The investigation that followed became one of the largest in Turkish history. Police set up cordons around the nightclub in the immediate aftermath, and Istanbul's governor Vasip Sahin confirmed the incident as a terrorist attack. The Turkish government ordered a temporary media blackout, citing concerns about security and public order during the ongoing investigation. Turkish military forces carried out retaliatory strikes against ISIS targets in the Syrian town of al-Bab, with Turkish officials claiming twenty-two people were killed in those raids.

The investigation spread quickly across Istanbul and beyond. Seven Uyghur restaurant workers were arrested in the Zeytinburnu district, which became the site of more than fifty police sweeps targeting individuals from Xinjiang, Central Asia, and the Caucasus. In Izmir, authorities arrested Syrians, Uyghurs, and Dagestanis. A total of thirty-six or more individuals were detained in connection with the investigation across multiple cities in the days following the attack. Kyrgyzstan passports were reportedly found to have been used by some of the detainees.

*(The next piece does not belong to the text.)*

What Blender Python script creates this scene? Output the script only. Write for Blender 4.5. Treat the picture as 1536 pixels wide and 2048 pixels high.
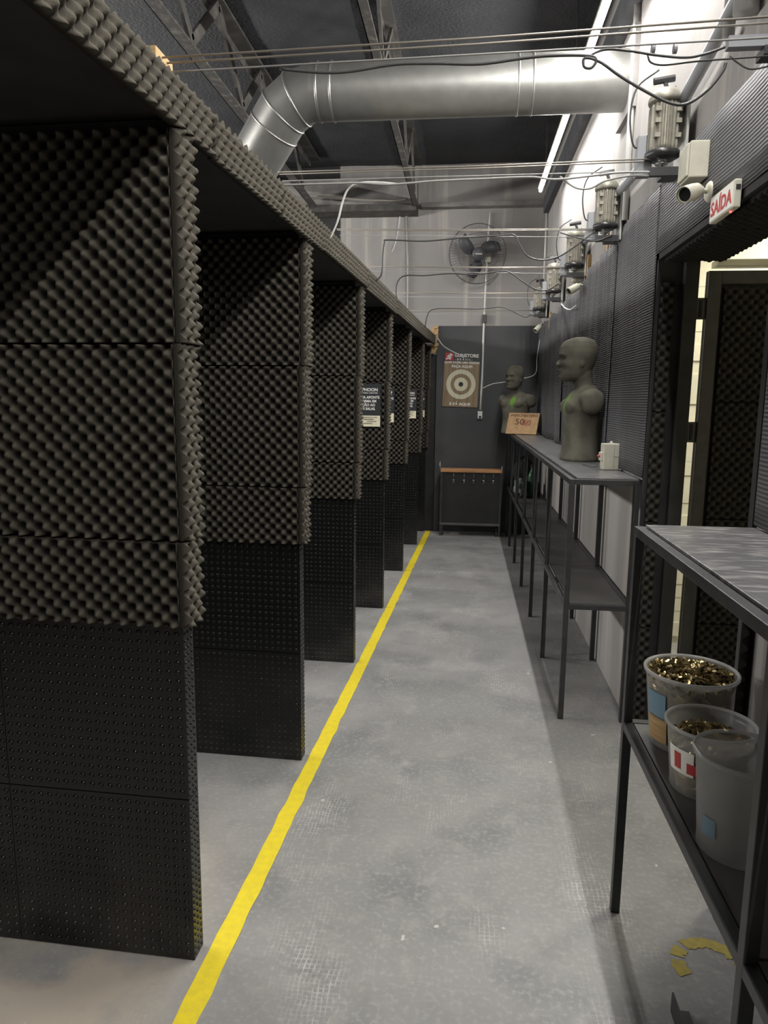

Masharipov, who used the alias Abu Muhammed Horasani, was found sixteen days after the attack in the Istanbul apartment of a Kyrgyz friend. Firearms, ammunition, two drones, and approximately $200,000 in cash were seized from the location. He was believed to have been trained in Afghanistan. His first trial, involving Masharipov and fifty-one accused accomplices, opened on December 11, 2017, with subsequent hearings continuing into 2018. The Reina massacre, as it became known in Turkey, stands as one of the most painful episodes of political violence in the country's modern history, a night of celebration turned into carnage by a single attacker operating in the name of a collapsing but still lethal organization.